Last
week I talked with the Director of Admissions at a public university in
Virginia. He called about another
matter, but at the end of the conversation mentioned that his institution has
2000 more Early Action applications than a year ago. The Early Action numbers
are half of what he had projected the total application numbers to be, and he
wondered what is going on. Are kids
applying to more places, and if so, thoughtfully or indiscriminately? Do I have any thoughts?
Do
I have thoughts? That question brings to
mind an episode from my favorite childhood cartoon show, The Adventures of
Rocky and Bullwinkle. I am enough of a
Rocky and Bullwinkle fan that when the NACAC Conference was in Los Angeles in
1992 I spent an afternoon in search of the Dudley Do-Right Emporium, a store
that sold Bullwinkle memorabilia owned by the widow of Jay Ward, the creator of
the show. The search was unforgettable
but unfulfilling. The cab driver had a
picture of the Ayatollah Khomeini prominently displayed on the dashboard and he
dropped us off in a seedy part of West Hollywood. We found the store, open but deserted, making
my companion, already paranoid from the cab ride and the neighborhood,
convinced there was a salesperson dead in the back room. We grabbed the first cab and returned to the
hotel.
In
the episode from the show Boris Badenov, the inept villainous foe of Rocky and
Bullwinkle, is asked by his female companion Natasha, “Boris, you have
plan?” He responds, “I always have
plan. They never work, but I always have
one.”
Similar
to Boris, I always have thought. They don’t always make sense, but I always
have one. My answer to the Director of
Admissions was that I am not seeing any evidence among my students that they
are applying to more schools, but I see forces at play that may bring about
that result. There are certainly a few
students who try to collect college acceptances as if they were youth soccer
trophies. I have also known a couple of
students who went on a Common Application “bender” and couldn’t remember the
next morning all the places they had applied with a simple click. But I’m guessing the increased number of
Early Action applications at that university is a by-product of several current
admissions practices.
First
and foremost is the acceleration of the admissions process, the most
significant change I have seen over the course of my career. 25 years ago I was a young college counselor
and my first child was due right around February 1. I spent the weekend before writing college
recommendations, because February 1 was a big deadline and my last group of
seniors were submitting their first applications. Now I expect all applications to have been
submitted by that point. The period
between Thanksgiving and Christmas used to be the most stressful time of the
year in my office due to the immense wave of applications that had to be
processed for January 1. It’s still stressful,
but the tsunami of applications happens much earlier in the fall.
What
has changed is not an increase in the number of traditional Early Decision and
Early Action applications, but an increase in the number of public universities
that now have a variety of Early Action and “priority” deadlines or “final”

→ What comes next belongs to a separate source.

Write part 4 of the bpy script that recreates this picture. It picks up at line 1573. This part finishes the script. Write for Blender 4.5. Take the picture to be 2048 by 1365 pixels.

deadlines as early as December 1. Those earlier deadlines are too often
accompanied by mixed messages that play on the anxieties of students and
parents, and I suspect that the increase in Early Action applications at the
institution above is a consequence of mixed messages sent by different
institutions.
Just
the other day I attended a counselor lunch sponsored by a different Virginia
public university. At both that lunch
and at a program for students and parents the same evening the university
President announced that the institution would enroll next fall’s entire
freshman class composed of only Early Decision and Early Action applicants. That announcement raised eyebrows among the
assembled counselors, given that the Early Action deadline had already passed,
and the Admissions staff immediately went into spin control, announcing that
the Early Action deadline had been extended due to Hurricane Sandy. Most of us assumed that the real culprit was
Tropical Storm [President’s name deleted].
Left
unanswered were some broader questions.
If that is to be the university’s admissions policy, why not tell
prospective students up front? Why have
regular admission at all if you have no intention of admitting students who apply
regular, or why not rename “Early Action” as “regular admission” to reflect the
reality of the policy? Better still, why
not become a rolling admission school and cut off admission once the class is
full? I suspect the answer is that
rolling admission doesn’t sound prestigious enough.
Setting
earlier and earlier deadlines probably serves colleges well. It allows them more time to read and process
applications in a time when increased application numbers are not accompanied
by increases in staff. It also reflects
the reality that today colleges have to recruit students for yield not just to
apply. The earlier a student is in the
applicant pool, the more time the college has to entice the student to enroll.
I
don’t think it serves students nearly as well.
The acceleration of the application process forces students to make
decisions before many are developmentally ready, and encourages quantity of
applications at the expense of quality of application. It also lessens the value and importance of
the senior year as a time of intellectual and personal growth.
Applying
to college should require investment of time, reflection, and careful thought,
and the application process should measure readiness for college. The
college search and application processes should be Goldilocks processes,
neither too hard nor too easy. They also
shouldn’t take place too early or too fast.